How alluring to a 22 year old. There’s an ancient story of a fisherman who steals the skin of a sealwoman while she bathes naked in the water. He promises to return her skin if she lives with him for seven years. The sealwoman agrees and follows the fisherman to his home. The sun sets, day in and day out, the way it always does and the way it always has, and somewhere between a sunrise and a sunset, the sealwoman has a child. The sealwoman is happy but her body starts shriveling, disintegrating, peeling, cracking away. (Like the sanskrit word kriya, a spiritual cry for help made visible through a physical reaction.) She does not belong in this world. On the seventh year, the fisherman refuses to follow through on his promise. He is afraid. He doesn’t want to be alone. That night the child hears a noise outside their home: It is his mother’s skin, calling to him. The child reunites the mother and her skin. Now knowing what she must do, the sealwoman breathes into her child and, holding him tight, dives into the cold water.  Deep beneath the place where air has a say, she finds her family and introduces her son. Her skin is fully healed, her body whole. Here they live forever. Most versions of the story don’t say what happened to the fisherman. But in this story you’re not supposed to care.

 

The girl with the cool sleeve tattoos

How alluring to a 26 year old.

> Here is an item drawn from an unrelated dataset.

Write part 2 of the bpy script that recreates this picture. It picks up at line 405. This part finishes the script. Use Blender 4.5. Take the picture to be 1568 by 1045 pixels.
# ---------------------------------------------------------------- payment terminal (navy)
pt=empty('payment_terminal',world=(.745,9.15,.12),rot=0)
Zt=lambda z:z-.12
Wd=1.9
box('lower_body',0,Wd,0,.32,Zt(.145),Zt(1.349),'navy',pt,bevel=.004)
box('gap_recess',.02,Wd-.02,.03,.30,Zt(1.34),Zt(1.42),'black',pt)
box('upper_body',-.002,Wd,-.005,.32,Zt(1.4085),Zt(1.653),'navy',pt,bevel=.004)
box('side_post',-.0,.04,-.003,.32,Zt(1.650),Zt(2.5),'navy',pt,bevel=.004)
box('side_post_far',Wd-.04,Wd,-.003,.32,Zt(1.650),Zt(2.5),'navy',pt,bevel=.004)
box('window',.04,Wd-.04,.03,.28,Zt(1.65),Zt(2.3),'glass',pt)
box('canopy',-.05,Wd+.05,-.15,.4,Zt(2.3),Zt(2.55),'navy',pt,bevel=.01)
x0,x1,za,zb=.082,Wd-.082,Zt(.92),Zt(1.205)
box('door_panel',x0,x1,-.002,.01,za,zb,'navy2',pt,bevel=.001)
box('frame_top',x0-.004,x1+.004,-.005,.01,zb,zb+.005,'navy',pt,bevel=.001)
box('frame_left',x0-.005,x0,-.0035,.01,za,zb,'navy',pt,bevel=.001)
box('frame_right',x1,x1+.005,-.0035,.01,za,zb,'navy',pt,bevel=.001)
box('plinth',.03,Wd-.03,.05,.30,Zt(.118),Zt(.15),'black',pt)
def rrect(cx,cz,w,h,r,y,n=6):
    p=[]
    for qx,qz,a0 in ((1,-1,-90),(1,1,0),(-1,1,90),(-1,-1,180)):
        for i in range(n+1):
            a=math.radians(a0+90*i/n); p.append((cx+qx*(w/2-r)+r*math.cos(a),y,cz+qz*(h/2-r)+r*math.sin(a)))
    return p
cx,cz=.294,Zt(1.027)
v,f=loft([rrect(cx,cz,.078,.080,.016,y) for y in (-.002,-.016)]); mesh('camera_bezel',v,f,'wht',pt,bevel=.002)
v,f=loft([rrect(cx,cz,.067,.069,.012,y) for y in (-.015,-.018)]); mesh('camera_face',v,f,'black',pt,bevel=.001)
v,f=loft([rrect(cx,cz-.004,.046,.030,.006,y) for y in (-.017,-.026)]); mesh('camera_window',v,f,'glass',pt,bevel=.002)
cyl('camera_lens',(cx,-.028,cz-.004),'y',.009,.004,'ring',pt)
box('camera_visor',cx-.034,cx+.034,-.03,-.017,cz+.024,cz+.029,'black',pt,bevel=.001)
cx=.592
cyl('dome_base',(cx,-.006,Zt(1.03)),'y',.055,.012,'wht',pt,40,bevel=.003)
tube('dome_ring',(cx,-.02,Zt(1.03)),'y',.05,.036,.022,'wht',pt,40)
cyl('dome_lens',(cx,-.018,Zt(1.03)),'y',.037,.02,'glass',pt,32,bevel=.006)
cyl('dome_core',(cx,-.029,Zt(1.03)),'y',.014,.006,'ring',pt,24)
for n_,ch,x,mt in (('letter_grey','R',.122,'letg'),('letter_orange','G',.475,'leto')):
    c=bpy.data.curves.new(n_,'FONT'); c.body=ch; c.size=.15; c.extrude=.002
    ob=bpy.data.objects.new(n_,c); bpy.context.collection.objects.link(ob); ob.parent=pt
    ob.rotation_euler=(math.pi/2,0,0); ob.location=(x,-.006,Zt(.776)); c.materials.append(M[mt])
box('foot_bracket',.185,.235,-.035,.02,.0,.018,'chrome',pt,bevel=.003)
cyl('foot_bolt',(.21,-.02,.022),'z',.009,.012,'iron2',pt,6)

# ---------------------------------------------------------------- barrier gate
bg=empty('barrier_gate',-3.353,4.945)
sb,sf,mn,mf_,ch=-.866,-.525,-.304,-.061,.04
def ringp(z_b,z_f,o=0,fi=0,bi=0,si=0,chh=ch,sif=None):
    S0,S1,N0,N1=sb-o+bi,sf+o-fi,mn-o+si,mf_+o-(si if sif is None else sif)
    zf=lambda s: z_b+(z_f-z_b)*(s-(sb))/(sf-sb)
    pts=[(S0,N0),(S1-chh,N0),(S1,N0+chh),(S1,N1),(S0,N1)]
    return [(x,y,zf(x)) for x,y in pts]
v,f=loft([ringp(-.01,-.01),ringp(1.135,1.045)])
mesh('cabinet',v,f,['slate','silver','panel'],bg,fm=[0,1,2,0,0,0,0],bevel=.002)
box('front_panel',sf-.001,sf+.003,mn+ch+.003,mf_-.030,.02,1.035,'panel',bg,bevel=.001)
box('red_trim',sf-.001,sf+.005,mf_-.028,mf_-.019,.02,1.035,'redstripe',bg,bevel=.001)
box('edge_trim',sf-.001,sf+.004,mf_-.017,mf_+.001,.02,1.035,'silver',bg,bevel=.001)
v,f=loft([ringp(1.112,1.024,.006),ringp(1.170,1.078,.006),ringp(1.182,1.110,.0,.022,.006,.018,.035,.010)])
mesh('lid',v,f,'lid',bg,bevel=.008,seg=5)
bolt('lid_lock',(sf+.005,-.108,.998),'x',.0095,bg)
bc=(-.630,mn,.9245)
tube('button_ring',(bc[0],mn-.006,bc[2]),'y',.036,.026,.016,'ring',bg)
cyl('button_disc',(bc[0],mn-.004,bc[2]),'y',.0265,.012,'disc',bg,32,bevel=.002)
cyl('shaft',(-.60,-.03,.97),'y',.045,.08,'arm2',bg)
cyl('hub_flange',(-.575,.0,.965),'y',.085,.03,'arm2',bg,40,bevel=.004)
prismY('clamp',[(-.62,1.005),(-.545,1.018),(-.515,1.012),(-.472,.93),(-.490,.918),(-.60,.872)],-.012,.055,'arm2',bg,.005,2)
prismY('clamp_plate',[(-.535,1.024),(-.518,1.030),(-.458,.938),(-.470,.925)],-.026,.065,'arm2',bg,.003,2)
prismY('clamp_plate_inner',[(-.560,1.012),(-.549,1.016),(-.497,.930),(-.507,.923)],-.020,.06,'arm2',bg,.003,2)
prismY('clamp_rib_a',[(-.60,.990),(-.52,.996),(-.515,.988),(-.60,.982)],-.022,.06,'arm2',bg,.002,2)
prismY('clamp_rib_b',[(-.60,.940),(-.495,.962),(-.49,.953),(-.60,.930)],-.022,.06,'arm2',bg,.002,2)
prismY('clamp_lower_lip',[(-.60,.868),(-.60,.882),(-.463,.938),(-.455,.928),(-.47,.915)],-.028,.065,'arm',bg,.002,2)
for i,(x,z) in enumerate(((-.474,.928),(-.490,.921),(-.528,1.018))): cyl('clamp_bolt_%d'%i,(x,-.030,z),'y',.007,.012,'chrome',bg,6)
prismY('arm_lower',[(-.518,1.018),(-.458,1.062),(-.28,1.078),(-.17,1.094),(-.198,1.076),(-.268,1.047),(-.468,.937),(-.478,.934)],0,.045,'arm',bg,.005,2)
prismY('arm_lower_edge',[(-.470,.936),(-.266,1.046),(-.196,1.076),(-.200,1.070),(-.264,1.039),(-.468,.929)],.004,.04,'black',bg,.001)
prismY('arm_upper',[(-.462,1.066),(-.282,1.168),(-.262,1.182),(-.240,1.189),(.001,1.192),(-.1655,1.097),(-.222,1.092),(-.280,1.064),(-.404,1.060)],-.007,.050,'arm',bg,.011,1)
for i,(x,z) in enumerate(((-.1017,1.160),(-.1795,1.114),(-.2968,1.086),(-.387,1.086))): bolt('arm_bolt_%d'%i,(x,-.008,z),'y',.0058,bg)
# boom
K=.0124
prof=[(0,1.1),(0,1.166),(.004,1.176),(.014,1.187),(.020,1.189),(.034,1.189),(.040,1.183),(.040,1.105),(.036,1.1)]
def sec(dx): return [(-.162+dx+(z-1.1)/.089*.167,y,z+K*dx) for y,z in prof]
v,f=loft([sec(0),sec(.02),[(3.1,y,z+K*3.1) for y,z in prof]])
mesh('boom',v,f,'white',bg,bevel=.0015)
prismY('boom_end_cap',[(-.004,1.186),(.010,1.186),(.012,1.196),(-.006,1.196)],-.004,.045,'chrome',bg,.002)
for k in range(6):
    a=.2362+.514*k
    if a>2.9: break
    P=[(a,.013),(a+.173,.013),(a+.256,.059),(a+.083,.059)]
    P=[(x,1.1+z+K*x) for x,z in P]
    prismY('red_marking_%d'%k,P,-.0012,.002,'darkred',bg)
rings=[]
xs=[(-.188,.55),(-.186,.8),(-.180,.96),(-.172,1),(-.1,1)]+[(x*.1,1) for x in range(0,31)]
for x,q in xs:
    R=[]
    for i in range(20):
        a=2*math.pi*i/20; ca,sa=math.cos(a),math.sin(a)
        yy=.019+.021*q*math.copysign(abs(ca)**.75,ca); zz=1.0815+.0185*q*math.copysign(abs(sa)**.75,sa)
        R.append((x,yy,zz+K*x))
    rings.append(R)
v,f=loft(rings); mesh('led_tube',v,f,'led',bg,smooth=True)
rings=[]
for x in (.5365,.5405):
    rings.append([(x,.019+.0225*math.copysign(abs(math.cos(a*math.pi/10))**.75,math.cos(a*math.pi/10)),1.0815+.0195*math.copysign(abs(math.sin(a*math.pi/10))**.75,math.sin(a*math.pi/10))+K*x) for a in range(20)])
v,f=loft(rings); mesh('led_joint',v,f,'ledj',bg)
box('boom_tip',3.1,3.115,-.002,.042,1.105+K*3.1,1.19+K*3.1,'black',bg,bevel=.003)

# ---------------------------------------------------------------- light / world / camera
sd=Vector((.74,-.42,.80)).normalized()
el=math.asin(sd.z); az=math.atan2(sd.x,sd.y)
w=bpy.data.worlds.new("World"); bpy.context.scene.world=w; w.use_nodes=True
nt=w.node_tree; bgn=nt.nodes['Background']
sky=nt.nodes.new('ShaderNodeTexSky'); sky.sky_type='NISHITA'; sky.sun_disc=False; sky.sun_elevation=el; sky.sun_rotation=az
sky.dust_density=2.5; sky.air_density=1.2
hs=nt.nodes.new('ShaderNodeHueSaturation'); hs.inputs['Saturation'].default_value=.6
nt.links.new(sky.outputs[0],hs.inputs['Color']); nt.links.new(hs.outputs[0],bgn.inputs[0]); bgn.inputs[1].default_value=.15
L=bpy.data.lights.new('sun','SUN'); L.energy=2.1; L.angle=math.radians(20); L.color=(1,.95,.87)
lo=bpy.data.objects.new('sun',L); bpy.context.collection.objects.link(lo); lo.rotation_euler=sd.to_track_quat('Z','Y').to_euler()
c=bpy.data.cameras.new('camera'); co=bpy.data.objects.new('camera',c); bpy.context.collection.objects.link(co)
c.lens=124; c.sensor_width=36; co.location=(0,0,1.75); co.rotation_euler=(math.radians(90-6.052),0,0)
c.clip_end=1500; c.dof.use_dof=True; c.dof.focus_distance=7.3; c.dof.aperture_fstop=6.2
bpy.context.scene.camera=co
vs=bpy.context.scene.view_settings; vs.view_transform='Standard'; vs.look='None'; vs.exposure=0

One in seven of the twenty-one percent of Americans who have tattoos regret theirs. Among the reasons: They don’t like being marked for life, like animals notated in a crowded pen. The permanent mark is supposed to make them an individual; instead it just contributes to making them just another number. People with tattoos look just like other people with tattoos. It, in fact, does the opposite of what they think it’s going to do. An individual expression that makes you not an individual anymore. Regardless, there’s something appealing in being marked for life. There’s something appealing about having to see, everyday, something that made a lot of sense to you when you were a person you don’t even recognize anymore. Scars don’t have to be things we treat with kid gloves. They can be colorful and significant for the beauty they bring to our lives after the pain is gone and the puncture healed. Sometimes they’re the only reminders we have of the people we once were, the people we left behind. Hopefully, we’ve left them behind.